En realidad es una discusión fútil. Como seres humanos necesitamos –es cierto que unos más y otros menos- proyectar nuestra vida hacia el futuro. De hecho, la esperanza en ese futuro es el motor de nuestro presente, la razón que nos pone en movimiento. El miedo a que las cosas no sean a la postre cómo las habíamos previsto no debe ser razón para quedar ahora paralizados. La experiencia demuestra una y otra vez que los resultados no alcanzan la altura a la que habíamos elevado la vista y que todo ensueño en el que nos implicamos termina dándonos menos satisfacciones de las que poblaron nuestra fantasía antes de iniciar el camino. Sin embargo, esto no significa que no haya un resultado, que no hayamos avanzado o que, en el peor de los casos y si hemos errado por completo, no haya quedado la experiencia como valioso fruto del fracaso.

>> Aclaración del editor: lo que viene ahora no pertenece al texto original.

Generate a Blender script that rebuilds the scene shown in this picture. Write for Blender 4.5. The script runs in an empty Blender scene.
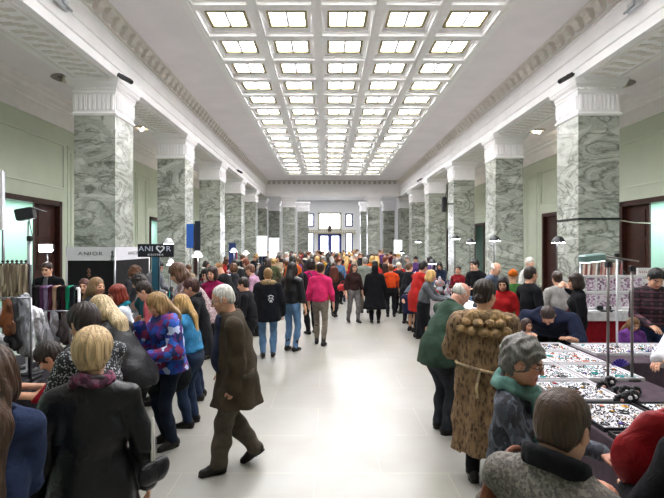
import bpy, math, random
import numpy as np
from mathutils import Vector, Matrix
R = math.radians
sc = bpy.context.scene
COL = sc.collection
rng = random.Random(7)

# ------------------------------------------------------------------ tagging
def tag(o, label=None, cat=None, group=None, kind=None):
    if label: o['label'] = label
    if cat: o['category'] = cat
    if group: o['group'] = group
    if kind: o['kind'] = kind
    return o

def empty(name, loc=(0, 0, 0), rz=0.0, label=None, cat=None, group=None, kind=None):
    o = bpy.data.objects.new(name, None)
    COL.objects.link(o)
    o.location = loc
    o.rotation_euler = (0, 0, rz)
    o.empty_display_size = 0.1
    return tag(o, label, cat, group, kind)

def mesh_obj(name, me, mats=(), parent=None, loc=None, rz=0.0):
    o = bpy.data.objects.new(name, me)
    COL.objects.link(o)
    if not isinstance(mats, (list, tuple)):
        mats = [mats]
    if len(me.materials) == 0:
        for m in mats:
            me.materials.append(m)
    if parent is not None:
        o.parent = parent
    if loc is not None:
        o.location = loc
    if rz:
        o.rotation_euler = (0, 0, rz)
    return o

def children(o):
    return [c for c in bpy.data.objects if c.parent == o]

def kids_map():
    m = {}
    for c in bpy.data.objects:
        if c.parent:
            m.setdefault(c.parent.name, []).append(c)
    return m

def copy_tree(o, kids, parent=None):
    c = o.copy()
    COL.objects.link(c)
    c.parent = parent
    for ch in kids.get(o.name, []):
        copy_tree(ch, kids, c)
    return c

# ------------------------------------------------------------------ hard-surface mesh builder
class MB:
    def __init__(s):
        s.v, s.f, s.mi, s.sm = [], [], [], []
    def _add(s, vs, fs, mi=0, sm=False):
        b = len(s.v)
        s.v += [tuple(v) for v in vs]
        s.f += [tuple(i + b for i in f) for f in fs]
        s.mi += [mi] * len(fs)
        s.sm += [sm] * len(fs)
        return s
    def box(s, x0, x1, y0, y1, z0, z1, mi=0, M=None):
        vs = [(x, y, z) for z in (z0, z1) for y in (y0, y1) for x in (x0, x1)]
        if M is not None:
            vs = [M @ Vector(v) for v in vs]
        return s._add(vs, [(0, 2, 3, 1), (4, 5, 7, 6), (0, 1, 5, 4), (2, 6, 7, 3), (0, 4, 6, 2), (1, 3, 7, 5)], mi)
    def cbox(s, x0, x1, y0, y1, z0, z1, c=0.01, mi=0, M=None):
        """box with chamfered vertical and top/bottom edges"""
        def ring(z, i):
            a, b, d, e = x0 + i, x1 - i, y0 + i, y1 - i
            return [(a + c, d, z), (b - c, d, z), (b, d + c, z), (b, e - c, z), (b - c, e, z), (a + c, e, z), (a, e - c, z), (a, d + c, z)]
        rings = [ring(z0, c), ring(z0 + c, 0), ring(z1 - c, 0), ring(z1, c)]
        vs = [p for r in rings for p in r]
        if M is not None:
            vs = [M @ Vector(v) for v in vs]
        fs = [tuple(range(7, -1, -1)), tuple(range(24, 32))]
        for k in range(3):
            for i in range(8):
                j = (i + 1) % 8
                fs.append((k * 8 + i, k * 8 + j, k * 8 + 8 + j, k * 8 + 8 + i))
        return s._add(vs, fs, mi)
    def tube(s, pts, r, n=8, mi=0, closed=False, sm=True):
        pts = [Vector(p) for p in pts]
        rs = r if isinstance(r, (list, tuple)) else [r] * len(pts)
        vs, fs = [], []
        N = len(pts)
        up0 = None
        for i, p in enumerate(pts):
            if closed:
                t = pts[(i + 1) % N] - pts[i - 1]
            else:
                t = pts[min(i + 1, N - 1)] - pts[max(i - 1, 0)]
            t.normalize()
            if up0 is None:
                up0 = Vector((0, 0, 1)) if abs(t.z) < .9 else Vector((1, 0, 0))
            a = t.cross(up0)
            if a.length < 1e-4:
                a = t.cross(Vector((0, 1, 0)))
            a.normalize()
            b = a.cross(t).normalized()
            up0 = b
            for k in range(n):
                an = 2 * math.pi * k / n
                vs.append(p + (a * math.cos(an) + b * math.sin(an)) * rs[i])
        for i in range(N if closed else N - 1):
            j = (i + 1) % N
            for k in range(n):
                l = (k + 1) % n
                fs.append((i * n + k, i * n + l, j * n + l, j * n + k))
        if not closed:
            fs.append(tuple(range(n - 1, -1, -1)))
            fs.append(tuple((N - 1) * n + k for k in range(n)))
        return s._add(vs, fs, mi, sm)
    def lathe(s, prof, n=16, c=(0, 0, 0), mi=0, M=None, sm=True):
        vs, fs = [], []
        for (r, z) in prof:
            for k in range(n):
                a = 2 * math.pi * k / n
                vs.append((c[0] + r * math.cos(a), c[1] + r * math.sin(a), c[2] + z))
        m = len(prof)
        for i in range(m - 1):
            for k in range(n):
                l = (k + 1) % n
                fs.append((i * n + k, i * n + l, i * n + n + l, i * n + n + k))
        fs.append(tuple(range(n - 1, -1, -1)))
        fs.append(tuple((m - 1) * n + k for k in range(n)))
        if M is not None:
            vs = [M @ Vector(v) for v in vs]
        return s._add(vs, fs, mi, sm)
    def sqlathe(s, prof, cx, cy, mi=0):
        """square rings: prof = [(half, z)]"""
        vs, fs = [], []
        for (h, z) in prof:
            vs += [(cx - h, cy - h, z), (cx + h, cy - h, z), (cx + h, cy + h, z), (cx - h, cy + h, z)]
        m = len(prof)
        for i in range(m - 1):
            for k in range(4):
                l = (k + 1) % 4
                fs.append((i * 4 + k, i * 4 + l, i * 4 + 4 + l, i * 4 + 4 + k))
        fs.append((3, 2, 1, 0))
        fs.append(tuple((m - 1) * 4 + k for k in range(4)))
        return s._add(vs, fs, mi)
    def prism(s, prof, p0, p1, ax, mi=0):
        """profile [(u, w)] extruded along 'x' or 'y' from p0 to p1; u is the other horizontal axis, w is z"""
        n = len(prof)
        vs = []
        for q in (p0, p1):
            for (u, w) in prof:
                vs.append((u, q, w) if ax == 'y' else (q, u, w))
        fs = [(i, (i + 1) % n, n + (i + 1) % n, n + i) for i in range(n)]
        fs += [tuple(range(n - 1, -1, -1)), tuple(range(n, 2 * n))]
        return s._add(vs, fs, mi)
    def me(s, name):
        me = bpy.data.meshes.new(name)
        me.from_pydata(s.v, [], s.f)
        me.polygons.foreach_set('material_index', s.mi)
        me.polygons.foreach_set('use_smooth', s.sm)
        me.update()
        return me
    def build(s, name, mats, parent=None, loc=None, rz=0.0):
        return mesh_obj(name, s.me(name), mats, parent, loc, rz)

# ------------------------------------------------------------------ implicit surfaces (soft shapes)
def axis(lo, hi, base, ref):
    out, x = [], lo
    while x < hi + base:
        out.append(x)
        st = base
        for (a, b, h) in ref:
            if x + h > a - .001 and x < b:
                st = min(st, h)
            elif x < a:
                st = min(st, max(a - x, h))
        x += st
    return np.array(out)

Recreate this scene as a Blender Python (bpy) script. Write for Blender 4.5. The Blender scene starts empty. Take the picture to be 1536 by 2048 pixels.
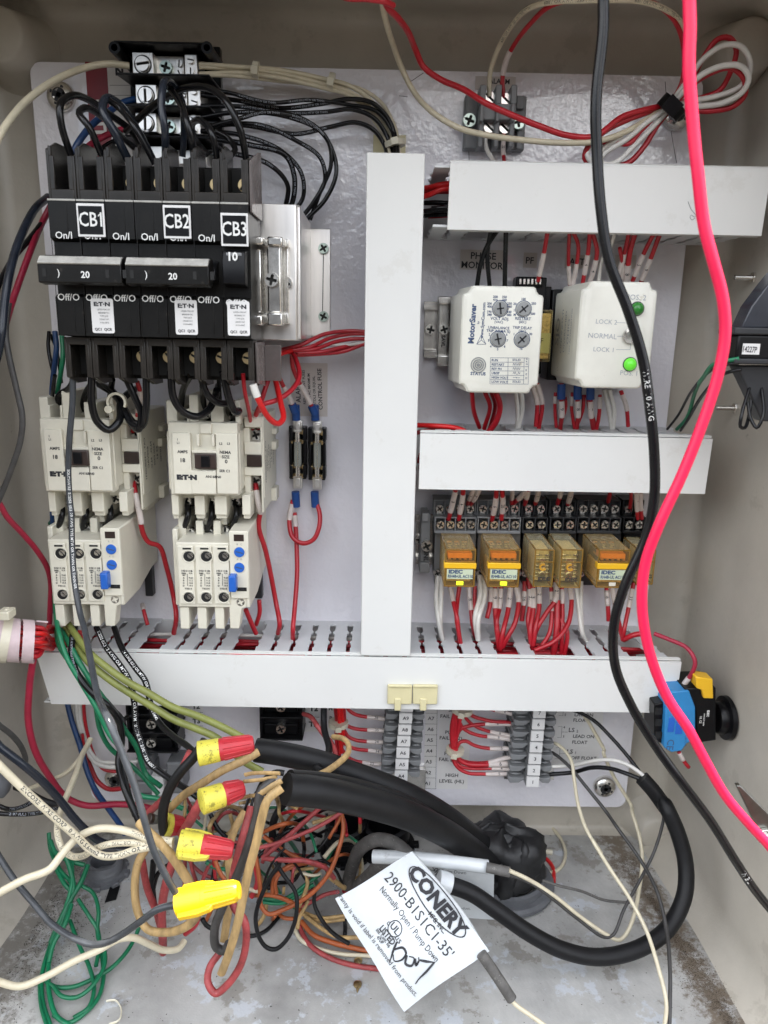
import bpy, bmesh, math, random
from mathutils import Vector, Matrix
random.seed(7)
S = 0.001            # everything below is in millimetres: x right, d out of the cabinet, z up
SC = bpy.context.scene
COL = SC.collection

# ------------------------------------------------------------------ camera
CAM = Vector((13.02, -651.8, 460.4))
def cam_axes(yaw, pitch, roll):
    cy, sy, cp, sp = math.cos(yaw), math.sin(yaw), math.cos(pitch), math.sin(pitch)
    f = Vector((sy*cp, cy*cp, -sp)); r = Vector((cy, -sy, 0)); u = r.cross(f)
    c, s = math.cos(roll), math.sin(roll)
    return c*r + s*u, -s*r + c*u, f
RT, UP, FW = cam_axes(.0096, .238, .0193)
FPX = 1479.0
cam = bpy.data.cameras.new('camera'); co = bpy.data.objects.new('camera', cam); COL.objects.link(co)
cam.sensor_fit = 'VERTICAL'; cam.sensor_height = 24; cam.sensor_width = 18; cam.lens = 24*FPX/2048
cam.clip_start = 0.01; cam.clip_end = 50
co.matrix_world = Matrix((
    (RT.x, UP.x, -FW.x, CAM.x*S), (RT.y, UP.y, -FW.y, CAM.y*S), (RT.z, UP.z, -FW.z, CAM.z*S), (0, 0, 0, 1)))
cam.dof.use_dof = True; cam.dof.focus_distance = 0.58; cam.dof.aperture_fstop = 8.0
SC.camera = co

# ------------------------------------------------------------------ daylight
SUN_EL, SUN_AZ = math.radians(84), math.radians(20)
w = bpy.data.worlds.new("World"); SC.world = w; w.use_nodes = True
nt = w.node_tree; N = nt.nodes; L = nt.links
for n in list(N): N.remove(n)
out = N.new('ShaderNodeOutputWorld'); b1 = N.new('ShaderNodeBackground'); b2 = N.new('ShaderNodeBackground')
sky = N.new('ShaderNodeTexSky'); sky.sky_type = 'NISHITA'; sky.sun_disc = False
sky.sun_elevation = SUN_EL; sky.sun_rotation = SUN_AZ; sky.air_density = 1.0; sky.dust_density = 1.5
b1.inputs[1].default_value = 0.12
tc = N.new('ShaderNodeTexCoord')
cn = N.new('ShaderNodeTexNoise'); cn.inputs['Scale'].default_value = 2.6; cn.inputs['Detail'].default_value = 6; L.new(tc.outputs['Generated'], cn.inputs[0])
cm = N.new('ShaderNodeMapRange'); cm.inputs[1].default_value = .40; cm.inputs[2].default_value = .60; L.new(cn.outputs[0], cm.inputs[0])
cx_ = N.new('ShaderNodeMix'); cx_.data_type = 'RGBA'; L.new(cm.outputs[0], cx_.inputs[0]); L.new(sky.outputs[0], cx_.inputs[6]); cx_.inputs[7].default_value = (12.5, 12.6, 12.6, 1)   # unseen cloud added to whiten and brighten the sky
L.new(cx_.outputs[2], b1.inputs[0])
sep = N.new('ShaderNodeSeparateXYZ'); L.new(tc.outputs['Generated'], sep.inputs[0])
noi = N.new('ShaderNodeTexNoise'); noi.inputs['Scale'].default_value = 4.5; noi.inputs['Detail'].default_value = 5
L.new(tc.outputs['Generated'], noi.inputs[0])
cr = N.new('ShaderNodeValToRGB'); L.new(noi.outputs[0], cr.inputs[0])
cr.color_ramp.elements[0].position = .46; cr.color_ramp.elements[0].color = (.06, .055, .04, 1)
cr.color_ramp.elements[1].position = .62; cr.color_ramp.elements[1].color = (1.9, 1.75, 1.55, 1)
L.new(cr.outputs[0], b2.inputs[0]); b2.inputs[1].default_value = 0.30
# sunlit ground, hedge gaps added for reflections: everything below ~8 degrees above the horizon
mr = N.new('ShaderNodeMapRange'); mr.inputs[1].default_value = 0.05; mr.inputs[2].default_value = 0.16
L.new(sep.outputs[2], mr.inputs[0])
mx = N.new('ShaderNodeMixShader'); L.new(mr.outputs[0], mx.inputs[0]); L.new(b2.outputs[0], mx.inputs[1]); L.new(b1.outputs[0], mx.inputs[2])
# the photographer stands in front of the open cabinet and takes away the light from there
vd = N.new('ShaderNodeVectorMath'); vd.operation = 'DOT_PRODUCT'; L.new(tc.outputs['Generated'], vd.inputs[0]); vd.inputs[1].default_value = Vector((.0, -1, -.22)).normalized()
ph = N.new('ShaderNodeMapRange'); ph.interpolation_type = 'SMOOTHSTEP'; ph.inputs[1].default_value = .80; ph.inputs[2].default_value = .95; L.new(vd.outputs['Value'], ph.inputs[0])
b3 = N.new('ShaderNodeBackground'); b3.inputs[0].default_value = (.05, .045, .045, 1); b3.inputs[1].default_value = .6
mx2 = N.new('ShaderNodeMixShader'); L.new(ph.outputs[0], mx2.inputs[0]); L.new(mx.outputs[0], mx2.inputs[1]); L.new(b3.outputs[0], mx2.inputs[2])
L.new(mx2.outputs[0], out.inputs[0])
sl = bpy.data.lights.new('sun', 'SUN'); sl.energy = 4.5; sl.angle = math.radians(.5); sl.color = (1, .95, .88)
so = bpy.data.objects.new('sun', sl); COL.objects.link(so)
# the sun stands high and a little behind the cabinet: only what hangs out past the front edge is lit
sd = Vector((math.sin(math.radians(5)), math.sin(math.radians(.3)), 1)).normalized()
so.rotation_euler = sd.to_track_quat('Z', 'Y').to_euler(); so.location = (0, 0, 3)
SC.view_settings.view_transform = 'Standard'; SC.view_settings.look = 'None'
SC.view_settings.exposure = 1.68; SC.view_settings.gamma = 1; SC.view_settings.use_curve_mapping = False
SC.render.engine = 'CYCLES'
SC.cycles.max_bounces = 8; SC.cycles.transparent_max_bounces = 16; SC.cycles.caustics_reflective = False; SC.cycles.caustics_refractive = False

# ------------------------------------------------------------------ pixel -> point at a given depth
VIEWS = {'_': (0, 0, 1), 'a': (0, 0, 2.7429), 'b': (60, 380, 2.4), 'c': (700, 0, 1.8373), 'e': (820, 440, 2.1453),
 'g': (60, 680, 2.4), 'h': (60, 1000, 2.4), 'i': (820, 940, 2.6483), 'j': (820, 1360, 2.1453), 'k': (0, 1380, 2.0211),
 'l': (0, 1650, 2.0211), 'm': (640, 1600, 2.0211), 'n': (1280, 480, 3.9385), 'o': (0, 0, 5.12), 'p': (0, 400, 3.4133),
 'q': (0, 1000, 2.9257), 'r': (1300, 0, 4.096), 's': (1200, 900, 2.4094), 't': (1200, 1500, 3.7372), 'u': (0, 1600, 3.072),
 '1': (0, 1380, 4.8), '2': (320, 1380, 4.8), '3': (620, 1380, 4.8), '4': (900, 1380, 4.8), 'w': (380, 1640, 4.0421),
 'x': (0, 900, 4.096)}
def px(v, x, y):
    X, Y, s = VIEWS[v]; return X + x/s, Y + y/s
def P(v, x, y, d):
    x, y = px(v, x, y)
    r = (x-768)/FPX*RT - (y-1024)/FPX*UP + FW
    t = (-d - CAM.y)/r.y
    p = CAM + r*t
    return Vector((p.x, -d, p.z))
def mmpx(v, x, y, d):
    """millimetres per view pixel at that place"""
    q = P(v, x, y, d) - CAM
    return q.dot(FW)/FPX/VIEWS[v][2]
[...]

Pero también hay otra experiencia: la del don. No todo lo que conseguimos es secuela de nuestros esfuerzos y, es más, las cosas más bellas que nos da la vida vienen a nuestras manos como un regalo inesperado y apabullante. Los hijos que nos llegan hechos a Su manera, las personas amadas, los nuevos amigos…

Si unimos ambas miradas, la de lo que queremos hacer y la de aquello que nos viene al encuentro, tal vez caigamos en la cuenta de que, como ha señalado Francisco justo antes de finalizar el año, “Dios se involucra involucrándonos, haciéndonos parte de su obra, invitándonos a asumir el futuro que tenemos por delante con valentía y decisión”. De esta manera podremos ver que Él desea cumplir todo lo que deseemos, pero siempre pensando en un bien más grande que a veces nosotros no alcanzamos ni a vislumbrar ni a comprender. Por eso podemos soñar y, al mismo tiempo, abrazar la realidad –la que sea- con la esperanza puesta en el corazón de nuestro Padre.